Each tappet must be brought to its lowest position for adjustment. This is done on stock cams (aftermarket cam sets come with their own instructions) by rotating the engine in the direction of normal rotation, which is the way it turns when running, until the like lifter in the other cylinder is at its highest point. For example, if you are adjusting the rear intake lifter, the engine is rotated until the front intake lifter is at its highest point.

The 1/2” nut on the top tappet is the cup for the push rod, which is called the tappet adjusting screw in the service manual. The lower nut, a 7/16”, is the tappet adjusting screw locknut, which keeps the adjustment from changing once you set it. Start an adjustment by loosening the locknut and turning the adjustment screw downward into the lifter body until the push rod has noticeable shake. (Shake is when the push rod can be moved freely from side to side in the tappet adjusting screw’s cup.)

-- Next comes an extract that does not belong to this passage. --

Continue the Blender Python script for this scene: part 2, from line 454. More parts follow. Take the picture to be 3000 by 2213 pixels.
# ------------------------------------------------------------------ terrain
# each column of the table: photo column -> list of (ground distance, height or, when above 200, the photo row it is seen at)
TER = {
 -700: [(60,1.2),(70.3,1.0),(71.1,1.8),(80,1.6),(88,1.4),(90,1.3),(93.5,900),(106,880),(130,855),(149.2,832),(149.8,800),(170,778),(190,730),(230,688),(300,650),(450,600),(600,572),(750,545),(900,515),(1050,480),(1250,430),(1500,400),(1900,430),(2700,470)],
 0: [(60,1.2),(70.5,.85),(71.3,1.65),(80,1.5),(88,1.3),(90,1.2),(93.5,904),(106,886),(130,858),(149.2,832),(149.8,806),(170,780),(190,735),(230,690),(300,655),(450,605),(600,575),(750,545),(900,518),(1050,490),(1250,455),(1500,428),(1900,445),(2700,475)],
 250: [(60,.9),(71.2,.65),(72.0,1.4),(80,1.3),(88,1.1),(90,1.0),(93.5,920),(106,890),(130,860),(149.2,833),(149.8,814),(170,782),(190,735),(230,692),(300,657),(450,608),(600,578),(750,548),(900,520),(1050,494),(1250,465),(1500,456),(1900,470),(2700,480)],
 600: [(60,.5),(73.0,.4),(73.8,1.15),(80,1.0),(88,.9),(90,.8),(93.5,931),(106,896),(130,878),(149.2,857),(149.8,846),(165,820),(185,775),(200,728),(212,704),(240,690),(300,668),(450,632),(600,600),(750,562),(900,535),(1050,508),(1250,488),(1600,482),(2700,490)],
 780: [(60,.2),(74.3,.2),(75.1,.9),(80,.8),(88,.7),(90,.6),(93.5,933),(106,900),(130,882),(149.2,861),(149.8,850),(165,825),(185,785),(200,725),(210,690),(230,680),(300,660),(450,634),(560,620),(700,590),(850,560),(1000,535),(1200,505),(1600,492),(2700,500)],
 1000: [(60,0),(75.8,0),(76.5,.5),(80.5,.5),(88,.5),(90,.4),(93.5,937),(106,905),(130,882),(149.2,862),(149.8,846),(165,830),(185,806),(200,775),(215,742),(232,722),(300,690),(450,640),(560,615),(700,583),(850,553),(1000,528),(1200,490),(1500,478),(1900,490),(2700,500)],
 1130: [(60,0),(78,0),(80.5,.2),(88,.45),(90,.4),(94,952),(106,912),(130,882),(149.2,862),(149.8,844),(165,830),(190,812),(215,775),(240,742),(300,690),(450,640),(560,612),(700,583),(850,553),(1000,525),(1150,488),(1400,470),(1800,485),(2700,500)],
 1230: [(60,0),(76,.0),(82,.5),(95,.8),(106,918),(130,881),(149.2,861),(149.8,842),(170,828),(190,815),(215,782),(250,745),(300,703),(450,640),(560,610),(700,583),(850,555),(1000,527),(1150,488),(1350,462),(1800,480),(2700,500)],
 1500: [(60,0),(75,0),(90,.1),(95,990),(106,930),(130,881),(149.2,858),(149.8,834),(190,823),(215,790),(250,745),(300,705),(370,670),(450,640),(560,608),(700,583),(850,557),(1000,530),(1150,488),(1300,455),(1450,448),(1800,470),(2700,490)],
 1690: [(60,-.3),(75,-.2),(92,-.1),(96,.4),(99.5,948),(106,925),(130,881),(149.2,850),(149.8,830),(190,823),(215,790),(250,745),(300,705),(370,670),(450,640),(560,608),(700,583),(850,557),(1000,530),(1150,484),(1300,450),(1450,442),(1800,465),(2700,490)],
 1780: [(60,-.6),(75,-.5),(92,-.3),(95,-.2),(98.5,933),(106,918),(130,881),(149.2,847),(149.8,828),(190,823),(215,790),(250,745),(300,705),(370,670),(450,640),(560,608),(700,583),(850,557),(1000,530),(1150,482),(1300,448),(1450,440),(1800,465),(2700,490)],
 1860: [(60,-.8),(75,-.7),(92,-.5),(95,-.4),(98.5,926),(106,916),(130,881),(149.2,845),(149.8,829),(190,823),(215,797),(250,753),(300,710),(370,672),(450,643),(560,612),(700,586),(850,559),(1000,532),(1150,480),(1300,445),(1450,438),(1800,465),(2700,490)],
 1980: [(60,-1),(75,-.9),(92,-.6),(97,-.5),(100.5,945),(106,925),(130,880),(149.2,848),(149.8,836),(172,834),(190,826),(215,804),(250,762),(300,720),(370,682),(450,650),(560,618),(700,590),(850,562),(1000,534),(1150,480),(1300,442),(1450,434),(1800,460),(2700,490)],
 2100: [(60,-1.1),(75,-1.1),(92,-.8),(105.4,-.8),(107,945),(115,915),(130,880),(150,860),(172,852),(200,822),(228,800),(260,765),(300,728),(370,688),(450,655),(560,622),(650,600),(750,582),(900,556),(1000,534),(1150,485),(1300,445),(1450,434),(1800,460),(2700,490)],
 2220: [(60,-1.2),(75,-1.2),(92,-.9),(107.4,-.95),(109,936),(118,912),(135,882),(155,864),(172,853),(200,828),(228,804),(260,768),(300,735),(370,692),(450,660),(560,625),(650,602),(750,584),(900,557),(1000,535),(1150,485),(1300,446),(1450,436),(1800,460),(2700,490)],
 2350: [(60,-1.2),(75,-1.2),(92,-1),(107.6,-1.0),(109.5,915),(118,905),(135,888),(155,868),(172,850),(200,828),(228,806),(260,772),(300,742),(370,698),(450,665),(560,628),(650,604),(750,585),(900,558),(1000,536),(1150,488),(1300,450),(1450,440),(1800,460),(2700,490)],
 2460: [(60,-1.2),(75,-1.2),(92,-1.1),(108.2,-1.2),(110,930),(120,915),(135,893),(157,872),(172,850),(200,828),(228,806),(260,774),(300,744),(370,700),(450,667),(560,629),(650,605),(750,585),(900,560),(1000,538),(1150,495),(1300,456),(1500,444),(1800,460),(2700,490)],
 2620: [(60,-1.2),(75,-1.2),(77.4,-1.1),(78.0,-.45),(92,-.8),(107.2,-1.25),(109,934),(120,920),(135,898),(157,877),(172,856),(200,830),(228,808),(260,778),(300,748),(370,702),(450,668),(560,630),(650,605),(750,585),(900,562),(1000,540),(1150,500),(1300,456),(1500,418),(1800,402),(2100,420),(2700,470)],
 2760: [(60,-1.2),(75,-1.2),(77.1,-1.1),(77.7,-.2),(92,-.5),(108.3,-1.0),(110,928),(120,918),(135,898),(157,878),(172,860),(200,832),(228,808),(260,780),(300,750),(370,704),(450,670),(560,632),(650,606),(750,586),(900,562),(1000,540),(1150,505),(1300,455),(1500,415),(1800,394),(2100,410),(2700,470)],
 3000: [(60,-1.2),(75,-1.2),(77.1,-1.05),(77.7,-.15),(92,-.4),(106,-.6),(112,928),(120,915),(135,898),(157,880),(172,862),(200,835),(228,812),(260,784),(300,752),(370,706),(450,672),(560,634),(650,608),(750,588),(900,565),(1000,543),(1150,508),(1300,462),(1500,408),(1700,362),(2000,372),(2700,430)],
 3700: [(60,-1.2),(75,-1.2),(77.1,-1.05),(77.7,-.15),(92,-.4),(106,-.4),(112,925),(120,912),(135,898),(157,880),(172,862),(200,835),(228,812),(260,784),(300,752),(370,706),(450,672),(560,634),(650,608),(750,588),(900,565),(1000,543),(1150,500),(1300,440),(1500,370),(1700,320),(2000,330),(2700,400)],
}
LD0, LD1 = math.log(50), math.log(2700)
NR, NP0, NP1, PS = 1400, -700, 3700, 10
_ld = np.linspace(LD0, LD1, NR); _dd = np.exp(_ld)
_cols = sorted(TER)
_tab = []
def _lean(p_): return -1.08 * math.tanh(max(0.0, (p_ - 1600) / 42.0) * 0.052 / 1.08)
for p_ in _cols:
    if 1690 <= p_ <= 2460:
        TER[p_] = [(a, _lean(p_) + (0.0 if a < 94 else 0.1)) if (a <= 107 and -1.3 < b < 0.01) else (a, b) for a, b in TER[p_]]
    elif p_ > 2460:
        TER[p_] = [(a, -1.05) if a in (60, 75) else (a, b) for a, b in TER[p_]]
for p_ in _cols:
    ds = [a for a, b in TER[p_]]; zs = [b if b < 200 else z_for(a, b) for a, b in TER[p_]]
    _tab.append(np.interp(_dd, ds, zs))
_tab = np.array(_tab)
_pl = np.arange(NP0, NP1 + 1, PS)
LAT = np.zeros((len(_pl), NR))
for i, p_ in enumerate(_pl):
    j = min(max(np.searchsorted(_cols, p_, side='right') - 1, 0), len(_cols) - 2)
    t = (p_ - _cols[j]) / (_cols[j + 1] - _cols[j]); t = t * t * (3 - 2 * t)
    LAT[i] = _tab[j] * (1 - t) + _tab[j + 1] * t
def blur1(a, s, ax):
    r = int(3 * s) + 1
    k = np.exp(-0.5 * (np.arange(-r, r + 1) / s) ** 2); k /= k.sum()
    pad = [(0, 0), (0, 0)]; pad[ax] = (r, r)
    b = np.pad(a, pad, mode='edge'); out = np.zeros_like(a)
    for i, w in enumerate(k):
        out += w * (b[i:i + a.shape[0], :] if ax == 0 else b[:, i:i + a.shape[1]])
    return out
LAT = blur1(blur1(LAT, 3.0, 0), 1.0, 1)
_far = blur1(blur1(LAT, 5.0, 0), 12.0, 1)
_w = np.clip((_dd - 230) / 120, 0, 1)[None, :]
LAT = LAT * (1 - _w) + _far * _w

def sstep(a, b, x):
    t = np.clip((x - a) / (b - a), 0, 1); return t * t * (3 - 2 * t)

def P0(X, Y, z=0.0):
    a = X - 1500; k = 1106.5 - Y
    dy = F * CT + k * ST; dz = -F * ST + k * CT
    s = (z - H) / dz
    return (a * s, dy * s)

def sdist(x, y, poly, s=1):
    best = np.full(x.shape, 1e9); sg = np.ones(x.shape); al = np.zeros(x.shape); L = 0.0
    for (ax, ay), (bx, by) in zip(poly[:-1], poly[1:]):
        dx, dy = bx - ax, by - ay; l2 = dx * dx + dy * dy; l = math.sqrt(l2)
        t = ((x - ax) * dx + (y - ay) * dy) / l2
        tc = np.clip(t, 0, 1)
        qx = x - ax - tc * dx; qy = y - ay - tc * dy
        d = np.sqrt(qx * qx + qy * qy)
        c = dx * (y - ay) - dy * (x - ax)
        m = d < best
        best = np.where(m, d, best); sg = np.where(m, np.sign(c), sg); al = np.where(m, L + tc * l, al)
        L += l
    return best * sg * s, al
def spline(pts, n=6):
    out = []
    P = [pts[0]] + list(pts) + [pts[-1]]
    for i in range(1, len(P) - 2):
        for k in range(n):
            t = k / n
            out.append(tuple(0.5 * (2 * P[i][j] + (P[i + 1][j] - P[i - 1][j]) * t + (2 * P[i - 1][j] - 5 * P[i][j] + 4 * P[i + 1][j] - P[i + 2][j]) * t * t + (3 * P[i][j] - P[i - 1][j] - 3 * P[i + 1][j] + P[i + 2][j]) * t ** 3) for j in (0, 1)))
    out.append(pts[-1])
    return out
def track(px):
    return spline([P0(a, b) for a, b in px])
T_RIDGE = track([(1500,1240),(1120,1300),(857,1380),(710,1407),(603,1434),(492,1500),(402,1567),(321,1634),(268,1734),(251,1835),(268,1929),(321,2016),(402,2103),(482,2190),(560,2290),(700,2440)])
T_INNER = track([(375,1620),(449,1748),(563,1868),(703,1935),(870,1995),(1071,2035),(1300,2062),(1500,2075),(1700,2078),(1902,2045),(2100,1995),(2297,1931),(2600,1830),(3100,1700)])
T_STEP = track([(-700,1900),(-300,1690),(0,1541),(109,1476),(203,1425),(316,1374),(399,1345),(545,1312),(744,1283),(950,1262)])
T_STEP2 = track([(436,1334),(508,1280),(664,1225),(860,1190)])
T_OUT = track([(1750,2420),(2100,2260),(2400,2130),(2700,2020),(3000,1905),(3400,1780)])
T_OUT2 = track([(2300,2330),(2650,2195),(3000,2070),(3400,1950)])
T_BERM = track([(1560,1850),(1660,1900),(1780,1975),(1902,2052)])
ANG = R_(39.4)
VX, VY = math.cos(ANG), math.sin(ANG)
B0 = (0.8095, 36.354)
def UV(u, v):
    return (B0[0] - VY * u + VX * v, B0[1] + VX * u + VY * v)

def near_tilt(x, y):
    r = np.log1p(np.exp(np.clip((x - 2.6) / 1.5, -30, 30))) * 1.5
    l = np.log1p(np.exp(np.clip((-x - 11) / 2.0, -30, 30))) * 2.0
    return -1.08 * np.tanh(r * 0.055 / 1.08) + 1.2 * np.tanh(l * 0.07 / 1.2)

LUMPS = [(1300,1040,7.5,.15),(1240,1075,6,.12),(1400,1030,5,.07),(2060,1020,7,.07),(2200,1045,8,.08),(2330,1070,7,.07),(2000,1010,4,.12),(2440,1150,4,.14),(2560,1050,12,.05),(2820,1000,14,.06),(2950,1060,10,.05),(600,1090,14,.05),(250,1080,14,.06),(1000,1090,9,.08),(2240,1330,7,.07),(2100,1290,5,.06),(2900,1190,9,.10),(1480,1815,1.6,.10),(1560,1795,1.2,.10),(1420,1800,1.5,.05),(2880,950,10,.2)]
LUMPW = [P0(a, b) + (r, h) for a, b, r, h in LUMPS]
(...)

Now slowly turn the tappet adjusting screw out of the lifter body, one flat at a time, until almost all shake is removed, but you can still spin the push rod in the cup with no trace of bind using only your finger tips. Once you have it so set, tighten the locknut so the adjustment won’t change. You’ll have to hold the tappet adjusting screw with a wrench to keep it from moving when you cinch down the lock nut. In fact, you should move the adjusting screw one flat to tight, because when you tighten the nut it usually moves the tappet adjusting screw one flat back. Going a little to tight will usually put you right where it needs to be when all is locked down. Then rotate the engine and do the other tappet in the same way. Then go back to the first one you did and recheck it. Continue on until all four tappets have been adjusted and rechecked.

What this does is set the tappet adjustment so when the cam is at its lowest point, the valve it controls can fully close, sealing the cylinder. Although, it also means that the lifter is set as high as possible so the valve will open as much as possible when the cam tells it to. Setting a tappet to tight will hold the valve off its seat when it should be sealed this will cause compression to bleed off when the engine is running. Ok if it’s running.